PROBLEM:
Only the number is wanted: how many lines hold the word "Write"?

━━━ SUPPLIED MATERIAL ━━━

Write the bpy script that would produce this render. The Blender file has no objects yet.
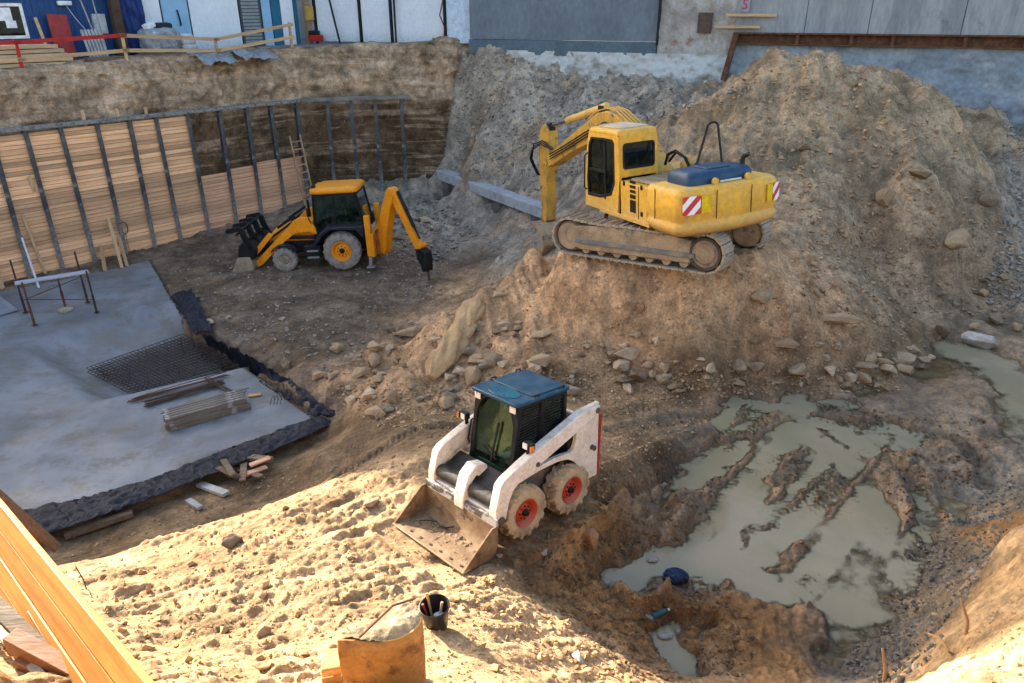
import bpy, bmesh, math, random
import numpy as np
from mathutils import Vector, Matrix, Euler

random.seed(11)
RNG = np.random.default_rng(7)
SC = bpy.context.scene
COL = SC.collection
PI = math.pi
RAD = math.radians

# ------------------------------------------------------------------ camera model (used to survey the site)
FPX = 723.0
PITCH = RAD(24.6)
CZ = 8.8
CT, ST = math.cos(PITCH), math.sin(PITCH)

def ray(px, py):
    u = (px - 512.0) / FPX
    v = (341.5 - py) / FPX
    return np.array([u, CT + v * ST, -ST + v * CT])

def atz(px, py, z):
    d = ray(px, py); t = (z - CZ) / d[2]
    return np.array([0, 0, CZ]) + d * t

def aty(px, py, y):
    d = ray(px, py); t = y / d[1]
    return np.array([0, 0, CZ]) + d * t

# bank line (the planked side of the pit)
BA = np.array([-18.05, 24.0]); BB = np.array([-9.4, 34.1])
BU = (BB - BA) / np.linalg.norm(BB - BA); BN = np.array([-BU[1], BU[0]])
BANG = math.atan2(BU[1], BU[0])

def bank(s, o, z=0.0):
    p = BA + BU * s + BN * o
    return (p[0], p[1], z)

# ------------------------------------------------------------------ numpy noise
_P = RNG.permutation(512)
_P = np.concatenate([_P, _P, _P])
_G = np.stack([np.cos(np.arange(512) * 2.39996), np.sin(np.arange(512) * 2.39996)], 1)

def perlin(x, y, seed=0):
    x = np.asarray(x, float) + seed * 17.13; y = np.asarray(y, float) + seed * 5.71
    xi = np.floor(x).astype(int); yi = np.floor(y).astype(int)
    xf = x - xi; yf = y - yi
    def g(ix, iy, dx, dy):
        h = _P[(_P[ix & 511] + iy) & 511]
        return _G[h, 0] * dx + _G[h, 1] * dy
    u = xf * xf * xf * (xf * (xf * 6 - 15) + 10); v = yf * yf * yf * (yf * (yf * 6 - 15) + 10)
    a = g(xi, yi, xf, yf); b = g(xi + 1, yi, xf - 1, yf)
    c = g(xi, yi + 1, xf, yf - 1); d = g(xi + 1, yi + 1, xf - 1, yf - 1)
    return (a + (b - a) * u + (c + (d - c) * u - a - (b - a) * u) * v) * 1.5

def fbm(x, y, oct=4, seed=0, gain=0.5):
    s = 0.0; a = 1.0
    for i in range(oct):
        s = s + a * perlin(x, y, seed + i * 3); x = x * 2.03; y = y * 2.03; a *= gain
    return s

def clods(x, y, seed=0):
    """blocky lumps: random height per cell, dropping to zero at the cell edges"""
    x = np.asarray(x, float) + seed * 7.77; y = np.asarray(y, float) + seed * 3.33
    xi = np.floor(x).astype(int); yi = np.floor(y).astype(int)
    f1 = np.full(x.shape, 9.0); f2 = np.full(x.shape, 9.0); hv = np.zeros(x.shape)
    for a in (-1, 0, 1):
        for b in (-1, 0, 1):
            h = _P[(_P[(xi + a) & 511] + yi + b) & 511]; h2 = _P[h + 57]
            d = (xi + a + h / 512.0 - x) ** 2 + (yi + b + h2 / 512.0 - y) ** 2
            near = d < f1; f2 = np.where(near, f1, np.minimum(f2, d)); hv = np.where(near, _P[h + 211] / 512.0, hv); f1 = np.where(near, d, f1)
    e = np.sqrt(f2) - np.sqrt(f1)
    return hv * sstep(0.0, .28, e)

def sstep(a, b, x):
    t = np.clip((x - a) / (b - a), 0, 1); return t * t * (3 - 2 * t)

def inpoly(x, y, poly):
    x = np.asarray(x); y = np.asarray(y); r = np.zeros(x.shape, bool); n = len(poly)
    for i in range(n):
        x0, y0 = poly[i]; x1, y1 = poly[(i + 1) % n]
        if y0 == y1: continue
        c = ((y0 > y) != (y1 > y)) & (x < (x1 - x0) * (y - y0) / (y1 - y0) + x0)
        r ^= c
    return r

def dseg(x, y, p, q):
    px, py = p; dx, dy = q[0] - px, q[1] - py
    l2 = dx * dx + dy * dy + 1e-9
    t = np.clip(((x - px) * dx + (y - py) * dy) / l2, 0, 1)
    return np.hypot(x - px - t * dx, y - py - t * dy), t * math.sqrt(l2)

def dpoly(x, y, poly):
    d = np.full(np.shape(x), 1e9)
    for i in range(len(poly)):
        d = np.minimum(d, dseg(x, y, poly[i], poly[(i + 1) % len(poly)])[0])
    return d

# ------------------------------------------------------------------ materials
MATS = {}
class NT:
    def __init__(s, name):
        s.m = bpy.data.materials.new(name); s.m.use_nodes = True
        s.t = s.m.node_tree; s.t.nodes.clear()
        s.out = s.n('ShaderNodeOutputMaterial'); s.b = s.n('ShaderNodeBsdfPrincipled')
        s.l(s.b.outputs[0], s.out.inputs[0])
    def n(s, typ, **kw):
        nd = s.t.nodes.new(typ)
        for k, v in kw.items(): setattr(nd, k, v)
        return nd
    def l(s, a, b): s.t.links.new(a, b)
    def set(s, inp, v):
        if hasattr(v, 'is_linked') or hasattr(v, 'links'): s.l(v, inp)
        else: inp.default_value = v
    def noise(s, vec, scale, detail=5, rough=.6, dist=0):
        nd = s.n('ShaderNodeTexNoise'); nd.inputs['Scale'].default_value = scale
        nd.inputs['Detail'].default_value = detail; nd.inputs['Roughness'].default_value = rough
        nd.inputs['Distortion'].default_value = dist
        if vec is not None: s.l(vec, nd.inputs['Vector'])
        return nd.outputs['Fac']
    def ramp(s, fac, a, b, va=0., vb=1.):
        nd = s.n('ShaderNodeMapRange'); nd.interpolation_type = 'SMOOTHSTEP'
        s.l(fac, nd.inputs[0]); nd.inputs[1].default_value = a; nd.inputs[2].default_value = b
        nd.inputs[3].default_value = va; nd.inputs[4].default_value = vb
        return nd.outputs[0]
    def mix(s, fac, a, b, mode='MIX'):
        nd = s.n('ShaderNodeMix', data_type='RGBA', blend_type=mode)
        s.set(nd.inputs[0], fac); s.set(nd.inputs[6], a); s.set(nd.inputs[7], b)
        return nd.outputs[2]
    def math(s, op, a, b=0.):
        nd = s.n('ShaderNodeMath', operation=op); s.set(nd.inputs[0], a); s.set(nd.inputs[1], b)
        return nd.outputs[0]
    def bump(s, h, strength, dist):
        nd = s.n('ShaderNodeBump'); nd.inputs['Strength'].default_value = strength
        nd.inputs['Distance'].default_value = dist; s.l(h, nd.inputs['Height'])
        return nd.outputs[0]
    def coord(s, kind='Object', scale=(1, 1, 1)):
        tc = s.n('ShaderNodeTexCoord'); mp = s.n('ShaderNodeMapping')
        mp.inputs['Scale'].default_value = scale; s.l(tc.outputs[kind], mp.inputs[0])
        return mp.outputs[0]

def rgba(c): return (c[0], c[1], c[2], 1.0)
def mul(c, k): return tuple(min(1, x * k) for x in c)

def surf(name, c, c2=None, scale=4, lo=.4, hi=.65, rough=.7, metal=0., bump=.3, bscale=40, bdist=.004,
         stretch=(1, 1, 1), dust=None, dustamt=.6, island=0., spot=None, sscale=12, slo=.6, shi=.7,
         objrand=0., spec=.22, low=None, coat=0., micro=1.):
    """general painted / raw surface: two-tone noise, spots of a third colour, dust that settles on upward faces"""
    if name in MATS: return MATS[name]
    t = NT(name)
    v = t.coord('Object', stretch)
    c2 = c2 or mul(c, .75)
    col = t.mix(t.ramp(t.noise(v, scale), lo, hi), rgba(c), rgba(c2))
    f = t.noise(v, scale * 9, 4)
    col = t.mix(1.0, col, t.mix(t.ramp(f, .3, .7), rgba((1 - .14 * micro,) * 3), rgba((1 + .1 * micro,) * 3)), 'MULTIPLY')
    if island:
        g = t.n('ShaderNodeNewGeometry')
        col = t.mix(1.0, col, t.mix(g.outputs['Random Per Island'], rgba((1 - island,) * 3), rgba((1 + island * .6, 1 + island * .5, 1 + island * .4))), 'MULTIPLY')
    if objrand:
        oi = t.n('ShaderNodeObjectInfo')
        col = t.mix(1.0, col, t.mix(oi.outputs['Random'], rgba((1 - objrand,) * 3), rgba((1 + objrand * .7,) * 3)), 'MULTIPLY')
    if spot:
        vo = t.coord('Object')
        m = t.ramp(t.noise(vo, sscale, 6, .65), slo, shi)
        col = t.mix(m, col, rgba(spot))
    if dust:
        g = t.n('ShaderNodeNewGeometry'); sx = t.n('ShaderNodeSeparateXYZ'); t.l(g.outputs['Normal'], sx.inputs[0])
        up = t.ramp(sx.outputs[2], .2, .95)
        vo = t.coord('Object')
        m = t.ramp(t.noise(vo, 5, 6, .6), .35, .7)
        k = t.math('MULTIPLY', t.math('ADD', t.math('MULTIPLY', up, .75), .25), m)
        if low:
            sp = t.n('ShaderNodeSeparateXYZ'); tc = t.n('ShaderNodeTexCoord'); t.l(tc.outputs['Object'], sp.inputs[0])
            lw = t.math('MULTIPLY', t.ramp(sp.outputs[2], low[0], low[1], 1, 0), t.ramp(t.noise(vo, 9, 6, .7), .3, .6))
            k = t.math('MAXIMUM', k, lw)
        col = t.mix(t.math('MULTIPLY', k, dustamt), col, rgba(dust))
    t.l(col, t.b.inputs['Base Color'])
    t.b.inputs['Metallic'].default_value = metal
    t.l(t.ramp(t.noise(v, scale * 3), .3, .7, rough - .1, min(1, rough + .12)), t.b.inputs['Roughness'])
    t.b.inputs['Specular IOR Level'].default_value = spec
    if coat: t.b.inputs['Coat Weight'].default_value = coat
    if bump: t.l(t.bump(t.noise(v, bscale, 6, .65), bump, bdist), t.b.inputs['Normal'])
    MATS[name] = t.m
    return t.m

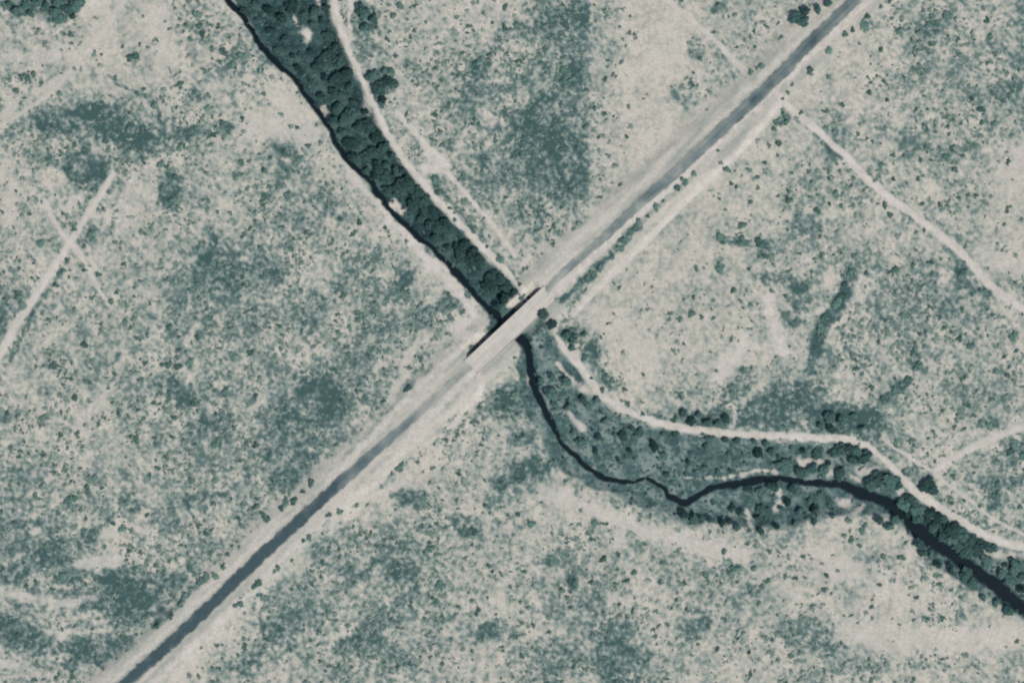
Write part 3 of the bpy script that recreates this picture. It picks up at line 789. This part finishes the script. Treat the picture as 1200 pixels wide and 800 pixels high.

━━━

EXERCISE ANSWER:
2